The ends of a thin bar are maintained at different temperatures. The temperature of the cooler end is `11^(@)C` , while the temperature at a point 0.13m from the cooler end is `23^(@)C` and the temperature of the warmer end is `48^(@)C`. Assuming that heat flows only along the length of the bar ( the sides are insulated), find the length of the bar.

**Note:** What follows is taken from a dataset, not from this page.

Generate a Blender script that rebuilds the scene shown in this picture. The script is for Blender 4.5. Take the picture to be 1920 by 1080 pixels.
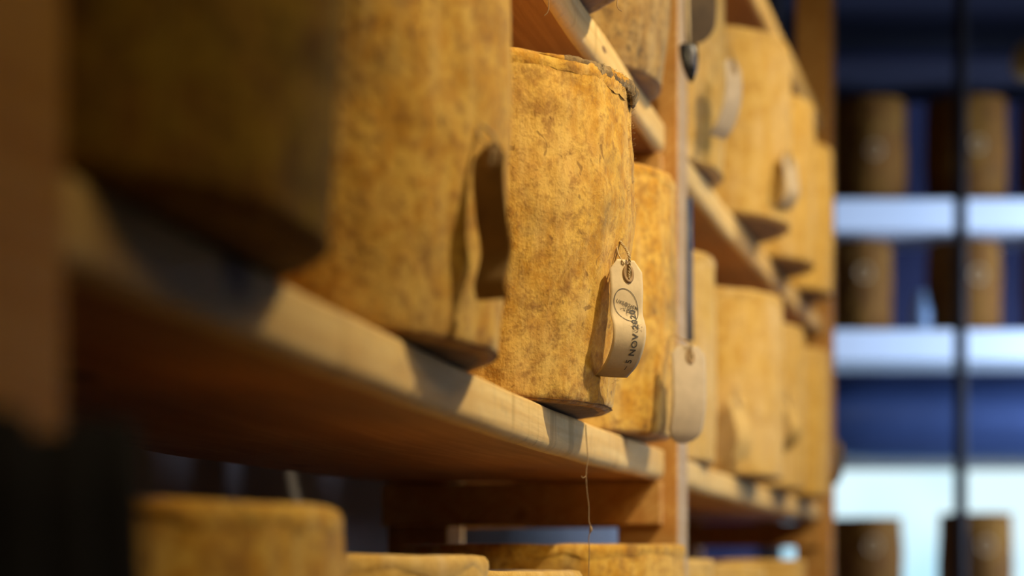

To solve the problem, we will use the concept of heat conduction along the bar and apply the principle that the rate of heat flow is the same throughout the bar. ### Step-by-Step Solution: 1. **Identify the given temperatures and distances:** - Cooler end temperature, \( T_1 = 11^\circ C \) - Temperature at a point \( 0.13 \, m \) from the cooler end, \( T_2 = 23^\circ C \) - Warmer end temperature, \( T_3 = 48^\circ C \) - Distance from the cooler end to the point where temperature is \( 23^\circ C \), \( d_1 = 0.13 \, m \) 2. **Define the length of the bar:** - Let the total length of the bar be \( L \). - The length from the cooler end to the point where the temperature is \( 23^\circ C \) is \( d_1 = 0.13 \, m \). - The remaining length from this point to the warmer end is \( d_2 = L - 0.13 \). 3. **Set up the heat conduction equations:** - According to Fourier's law of heat conduction, the heat flow rate \( Q \) is given by: \[ Q = \frac{K \cdot A \cdot (T_2 - T_1)}{d_1} = \frac{K \cdot A \cdot (T_3 - T_2)}{d_2} \] - Here, \( K \) is the thermal conductivity, and \( A \) is the cross-sectional area of the bar. 4. **Substitute the known values:** - For the first segment (from cooler end to point at \( 23^\circ C \)): \[ Q = \frac{K \cdot A \cdot (23 - 11)}{0.13} = \frac{K \cdot A \cdot 12}{0.13} \] - For the second segment (from point at \( 23^\circ C \) to warmer end): \[ Q = \frac{K \cdot A \cdot (48 - 23)}{d_2} = \frac{K \cdot A \cdot 25}{d_2} \] 5. **Equate the two expressions for \( Q \):** \[ \frac{K \cdot A \cdot 12}{0.13} = \frac{K \cdot A \cdot 25}{d_2} \] - Cancel \( K \) and \( A \) from both sides: \[ \frac{12}{0.13} = \frac{25}{d_2} \] 6. **Solve for \( d_2 \):** \[ d_2 = \frac{25 \cdot 0.13}{12} \] \[ d_2 = \frac{3.25}{12} \approx 0.2708 \, m \] 7. **Calculate the total length \( L \):** \[ L = d_1 + d_2 = 0.13 + 0.2708 \approx 0.4008 \, m \] - Rounding to two decimal places, we find: \[ L \approx 0.40 \, m \] ### Final Answer: The total length of the bar is approximately \( 0.40 \, m \).